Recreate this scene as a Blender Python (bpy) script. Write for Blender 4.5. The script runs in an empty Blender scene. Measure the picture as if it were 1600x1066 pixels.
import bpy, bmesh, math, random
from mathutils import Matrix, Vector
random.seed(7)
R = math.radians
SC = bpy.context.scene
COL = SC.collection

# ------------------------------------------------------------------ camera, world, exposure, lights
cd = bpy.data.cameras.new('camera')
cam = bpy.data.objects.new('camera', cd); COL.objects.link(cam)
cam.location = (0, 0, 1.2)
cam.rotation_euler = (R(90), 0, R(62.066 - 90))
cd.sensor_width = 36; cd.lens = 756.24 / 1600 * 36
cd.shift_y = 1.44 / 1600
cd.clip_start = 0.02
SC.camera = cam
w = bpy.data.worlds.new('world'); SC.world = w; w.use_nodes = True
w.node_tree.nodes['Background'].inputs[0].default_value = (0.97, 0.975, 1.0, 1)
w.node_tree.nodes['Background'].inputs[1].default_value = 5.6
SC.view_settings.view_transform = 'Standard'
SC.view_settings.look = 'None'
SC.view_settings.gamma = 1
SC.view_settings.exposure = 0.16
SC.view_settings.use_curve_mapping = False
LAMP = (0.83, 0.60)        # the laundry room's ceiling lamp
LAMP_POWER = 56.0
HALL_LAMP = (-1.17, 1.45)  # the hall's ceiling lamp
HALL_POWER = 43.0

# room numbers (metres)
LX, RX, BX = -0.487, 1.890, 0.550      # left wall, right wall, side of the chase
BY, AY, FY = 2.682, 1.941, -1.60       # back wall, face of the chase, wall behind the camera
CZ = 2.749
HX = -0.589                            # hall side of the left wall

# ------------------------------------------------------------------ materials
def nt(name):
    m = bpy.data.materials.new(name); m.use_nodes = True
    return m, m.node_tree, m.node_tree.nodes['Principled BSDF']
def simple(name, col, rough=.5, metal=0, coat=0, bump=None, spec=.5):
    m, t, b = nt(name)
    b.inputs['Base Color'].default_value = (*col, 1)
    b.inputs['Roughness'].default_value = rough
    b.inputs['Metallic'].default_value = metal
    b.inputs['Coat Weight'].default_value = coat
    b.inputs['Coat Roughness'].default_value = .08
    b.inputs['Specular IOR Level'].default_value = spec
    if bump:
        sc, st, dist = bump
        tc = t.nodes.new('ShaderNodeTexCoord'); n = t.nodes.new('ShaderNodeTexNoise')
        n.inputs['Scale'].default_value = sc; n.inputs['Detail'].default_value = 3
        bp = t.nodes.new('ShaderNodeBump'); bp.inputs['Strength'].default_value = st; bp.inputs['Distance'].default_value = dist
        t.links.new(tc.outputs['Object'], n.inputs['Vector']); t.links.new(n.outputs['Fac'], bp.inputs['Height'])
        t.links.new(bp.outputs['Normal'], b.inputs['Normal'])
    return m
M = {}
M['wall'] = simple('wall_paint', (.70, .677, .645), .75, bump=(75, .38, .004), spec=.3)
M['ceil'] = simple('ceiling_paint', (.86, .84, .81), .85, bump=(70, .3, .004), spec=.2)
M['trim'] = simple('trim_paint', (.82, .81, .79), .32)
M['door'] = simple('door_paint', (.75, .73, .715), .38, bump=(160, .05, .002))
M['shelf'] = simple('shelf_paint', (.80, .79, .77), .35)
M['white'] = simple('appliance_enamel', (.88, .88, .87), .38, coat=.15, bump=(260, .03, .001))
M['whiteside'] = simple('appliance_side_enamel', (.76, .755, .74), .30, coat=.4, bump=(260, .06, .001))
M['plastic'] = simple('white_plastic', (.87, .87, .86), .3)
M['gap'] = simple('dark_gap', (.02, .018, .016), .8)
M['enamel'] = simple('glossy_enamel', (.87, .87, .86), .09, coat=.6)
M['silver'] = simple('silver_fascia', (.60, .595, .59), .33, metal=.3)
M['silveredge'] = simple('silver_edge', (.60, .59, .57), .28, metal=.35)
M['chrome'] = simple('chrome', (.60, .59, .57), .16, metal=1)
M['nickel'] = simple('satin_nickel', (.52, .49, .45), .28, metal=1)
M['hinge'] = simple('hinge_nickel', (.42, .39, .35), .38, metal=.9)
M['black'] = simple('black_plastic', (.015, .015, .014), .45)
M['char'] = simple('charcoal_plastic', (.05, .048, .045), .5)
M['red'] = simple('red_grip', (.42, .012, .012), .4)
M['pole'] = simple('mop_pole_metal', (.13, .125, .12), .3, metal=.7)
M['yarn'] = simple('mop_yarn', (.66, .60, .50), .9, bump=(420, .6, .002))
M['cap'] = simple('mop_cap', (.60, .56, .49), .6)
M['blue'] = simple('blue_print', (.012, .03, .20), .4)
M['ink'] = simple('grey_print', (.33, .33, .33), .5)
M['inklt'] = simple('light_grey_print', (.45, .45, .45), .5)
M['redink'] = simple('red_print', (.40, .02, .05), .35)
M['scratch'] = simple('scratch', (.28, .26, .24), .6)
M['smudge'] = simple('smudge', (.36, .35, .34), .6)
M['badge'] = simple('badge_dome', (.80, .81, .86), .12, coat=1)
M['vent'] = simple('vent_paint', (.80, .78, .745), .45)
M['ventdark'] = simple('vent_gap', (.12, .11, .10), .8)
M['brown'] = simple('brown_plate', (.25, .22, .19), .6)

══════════

* Instructions for the task
From the listing above, reproduce all the lines exactly.

* Result of this task
Recreate this scene as a Blender Python (bpy) script. Write for Blender 4.5. The script runs in an empty Blender scene. Measure the picture as if it were 1600x1066 pixels.
import bpy, bmesh, math, random
from mathutils import Matrix, Vector
random.seed(7)
R = math.radians
SC = bpy.context.scene
COL = SC.collection

# ------------------------------------------------------------------ camera, world, exposure, lights
cd = bpy.data.cameras.new('camera')
cam = bpy.data.objects.new('camera', cd); COL.objects.link(cam)
cam.location = (0, 0, 1.2)
cam.rotation_euler = (R(90), 0, R(62.066 - 90))
cd.sensor_width = 36; cd.lens = 756.24 / 1600 * 36
cd.shift_y = 1.44 / 1600
cd.clip_start = 0.02
SC.camera = cam
w = bpy.data.worlds.new('world'); SC.world = w; w.use_nodes = True
w.node_tree.nodes['Background'].inputs[0].default_value = (0.97, 0.975, 1.0, 1)
w.node_tree.nodes['Background'].inputs[1].default_value = 5.6
SC.view_settings.view_transform = 'Standard'
SC.view_settings.look = 'None'
SC.view_settings.gamma = 1
SC.view_settings.exposure = 0.16
SC.view_settings.use_curve_mapping = False
LAMP = (0.83, 0.60)        # the laundry room's ceiling lamp
LAMP_POWER = 56.0
HALL_LAMP = (-1.17, 1.45)  # the hall's ceiling lamp
HALL_POWER = 43.0

# room numbers (metres)
LX, RX, BX = -0.487, 1.890, 0.550      # left wall, right wall, side of the chase
BY, AY, FY = 2.682, 1.941, -1.60       # back wall, face of the chase, wall behind the camera
CZ = 2.749
HX = -0.589                            # hall side of the left wall

# ------------------------------------------------------------------ materials
def nt(name):
    m = bpy.data.materials.new(name); m.use_nodes = True
    return m, m.node_tree, m.node_tree.nodes['Principled BSDF']
def simple(name, col, rough=.5, metal=0, coat=0, bump=None, spec=.5):
    m, t, b = nt(name)
    b.inputs['Base Color'].default_value = (*col, 1)
    b.inputs['Roughness'].default_value = rough
    b.inputs['Metallic'].default_value = metal
    b.inputs['Coat Weight'].default_value = coat
    b.inputs['Coat Roughness'].default_value = .08
    b.inputs['Specular IOR Level'].default_value = spec
    if bump:
        sc, st, dist = bump
        tc = t.nodes.new('ShaderNodeTexCoord'); n = t.nodes.new('ShaderNodeTexNoise')
        n.inputs['Scale'].default_value = sc; n.inputs['Detail'].default_value = 3
        bp = t.nodes.new('ShaderNodeBump'); bp.inputs['Strength'].default_value = st; bp.inputs['Distance'].default_value = dist
        t.links.new(tc.outputs['Object'], n.inputs['Vector']); t.links.new(n.outputs['Fac'], bp.inputs['Height'])
        t.links.new(bp.outputs['Normal'], b.inputs['Normal'])
    return m
M = {}
M['wall'] = simple('wall_paint', (.70, .677, .645), .75, bump=(75, .38, .004), spec=.3)
M['ceil'] = simple('ceiling_paint', (.86, .84, .81), .85, bump=(70, .3, .004), spec=.2)
M['trim'] = simple('trim_paint', (.82, .81, .79), .32)
M['door'] = simple('door_paint', (.75, .73, .715), .38, bump=(160, .05, .002))
M['shelf'] = simple('shelf_paint', (.80, .79, .77), .35)
M['white'] = simple('appliance_enamel', (.88, .88, .87), .38, coat=.15, bump=(260, .03, .001))
M['whiteside'] = simple('appliance_side_enamel', (.76, .755, .74), .30, coat=.4, bump=(260, .06, .001))
M['plastic'] = simple('white_plastic', (.87, .87, .86), .3)
M['gap'] = simple('dark_gap', (.02, .018, .016), .8)
M['enamel'] = simple('glossy_enamel', (.87, .87, .86), .09, coat=.6)
M['silver'] = simple('silver_fascia', (.60, .595, .59), .33, metal=.3)
M['silveredge'] = simple('silver_edge', (.60, .59, .57), .28, metal=.35)
M['chrome'] = simple('chrome', (.60, .59, .57), .16, metal=1)
M['nickel'] = simple('satin_nickel', (.52, .49, .45), .28, metal=1)
M['hinge'] = simple('hinge_nickel', (.42, .39, .35), .38, metal=.9)
M['black'] = simple('black_plastic', (.015, .015, .014), .45)
M['char'] = simple('charcoal_plastic', (.05, .048, .045), .5)
M['red'] = simple('red_grip', (.42, .012, .012), .4)
M['pole'] = simple('mop_pole_metal', (.13, .125, .12), .3, metal=.7)
M['yarn'] = simple('mop_yarn', (.66, .60, .50), .9, bump=(420, .6, .002))
M['cap'] = simple('mop_cap', (.60, .56, .49), .6)
M['blue'] = simple('blue_print', (.012, .03, .20), .4)
M['ink'] = simple('grey_print', (.33, .33, .33), .5)
M['inklt'] = simple('light_grey_print', (.45, .45, .45), .5)
M['redink'] = simple('red_print', (.40, .02, .05), .35)
M['scratch'] = simple('scratch', (.28, .26, .24), .6)
M['smudge'] = simple('smudge', (.36, .35, .34), .6)
M['badge'] = simple('badge_dome', (.80, .81, .86), .12, coat=1)
M['vent'] = simple('vent_paint', (.80, .78, .745), .45)
M['ventdark'] = simple('vent_gap', (.12, .11, .10), .8)
M['brown'] = simple('brown_plate', (.25, .22, .19), .6)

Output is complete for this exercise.